Fishing Vertical Edges can be Very Productive

By Marc Rogers


Bass Fishing Bluffs

Many anglers pass by some very productive areas in lakes while traveling to their fishing destinations each and every day. Some head off to shallow flats while others prefer long extended points in deeper water. To some extent the type of water available in each lake determines the type of areas fished. In Florida most waters are shallow due to the make up of the surrounding terrain. Lake Okeechobee has common lake level at 14 feet above sea level. However, Table Rock Lake in southwest Missouri, has a normal summer pool of 915 feet above sea level. Anytime bluff walls are available in a body of water anglers should give serious consideration to fishing them.

Bluff walls have most any type of situations anglers may be looking for when fishing. Bluffs can be fished shallow by targeting the areas where the surface water meets the bluff as well as fished deep by presenting a lure in a vertical presentation. Many submerged points and rock edges (shelves) are also available on bluff walls. Furthermore, they generally are located on an outside river channel swing, which is sometimes an ideal area to catch fish.

Most bluff walls don’t fall off into really deep water immediately. They have a stair step process down to the deepest water. This is where the edges are created and often time hold concentrations of fish.  This allows the fish to move in the water column to their preferred depth without having to move long distances. They can move up and down while still having the luxury of maintaining a close distance to cover. Keep in mind that most bluffs also have submerged trees that once grew out of the sides of them before the lake was impounded. These trees are great cover for most any game fish.

A variety of lures can be used while fishing bluff walls. Both crankbaits and spinnerbaits are ideal for retrieving along the face of a bluff while maintaining a preferred depth. Allowing th ese lures to deflect off the submerged trees can often trigger reaction strikes from fish as well.

Jigs are also a great lure to use in these areas. Jigs can be cast perpendicular to the water’s edge and worked slowly out into deeper water while allowing the lure to rest on the submerged rock shelves. The most common mistake made when fishing bottom bouncing lures on bluff walls is an angler may take up to much line during the retrieve. With a jig resting on a rock ledge the angler will lift the rod tip and turn the reel handle while the lure is falling. This will bring the lure out into deeper water and often keep it from resting on the next ledge.

To eliminate this problem the angler should allow the lure to fall on a semi-tight line until it makes contact with the next ledge. A semi-tight line is necessary to allow the angler to feel strikes while the lure is falling. Also, it pays to be a line watcher in this situation. Many times a slight twitch in the line will indicate a fish has picked up the lure on the fall.

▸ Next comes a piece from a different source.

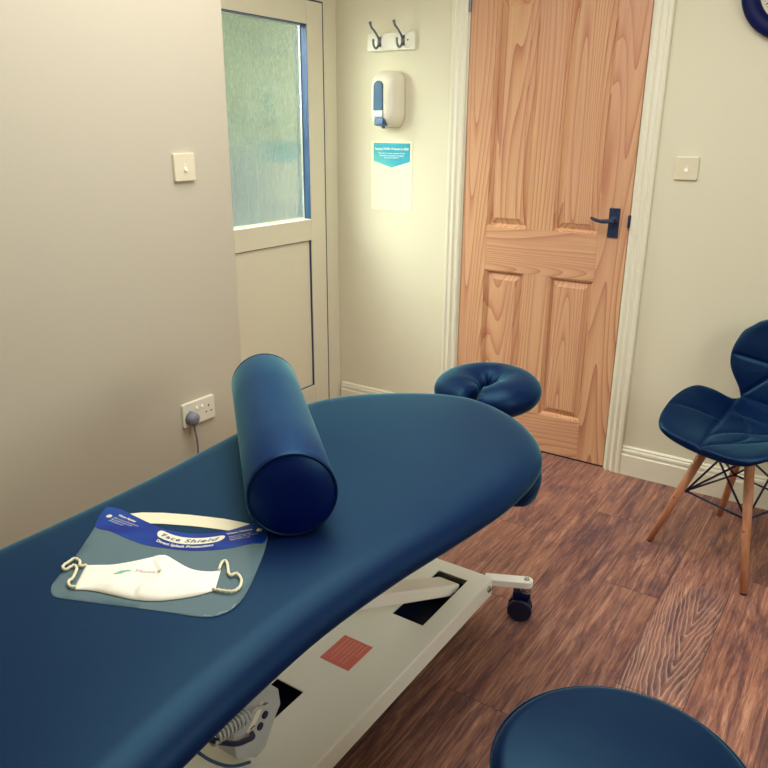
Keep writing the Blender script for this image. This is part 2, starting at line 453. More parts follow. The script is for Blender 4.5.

The draw backs of using any bottom bouncing lure on bluffs is the tendency for them to get hung up on the edges of rocks as well as lodged in the many crevices in the structure. I have found a football type jig head is the least likely to get stuck in these areas.  A jig head with a 60-degree bend in the hook eye will also lessen the chance of your line and knot from getting damaged by the rough terrain. My jig of choice for this style of fishing is an Midwest Custom Tackle Football Jig.

A shaky head jig presentation has become very popular over the last couple of years. I have incorporated this presentation into bluff fishing as well. These types of jig head used in combination with a small worm or crawdad lure are excellent choices for bluff fishing. A spinning outfit is best used in this situation because it allows anglers to opt for lighter line and the bail of the reel can be easily opened to allow a lure to free fall along the bluff. Keep in mind that a shaky head presentation is really just a different form of fishing a more traditional jig.

One of my favorite shaky heads is the Gambler Giggy Head with a Gambler Giggy Stick or Crawdaddy attached. The Gambler Giggy Head is designed so the head of the lure is pushed onto a barb, which is molded, into the head and then the hook is inserted into the bait. This design allows the lure to easily come free from the jig head when a fish strikes and keeps the lure from balling up on the hook point.  This jig head has helped me to catch more fish where other jig heads would have had the hook point covered with the lure due to it sliding down the hook. When using a football shaky head I reach for a Midwest Custom Tackle Football Stand-up model.

There are countless ways to present lures on bluff walls. Use your favorites and don’t be afraid to experiment with others. Bluffs can be fished on the water’s surface down to the dark depths. Just remember these area hold almost all of the type of cover and structure anglers like to fish but concentrate them into much smaller areas.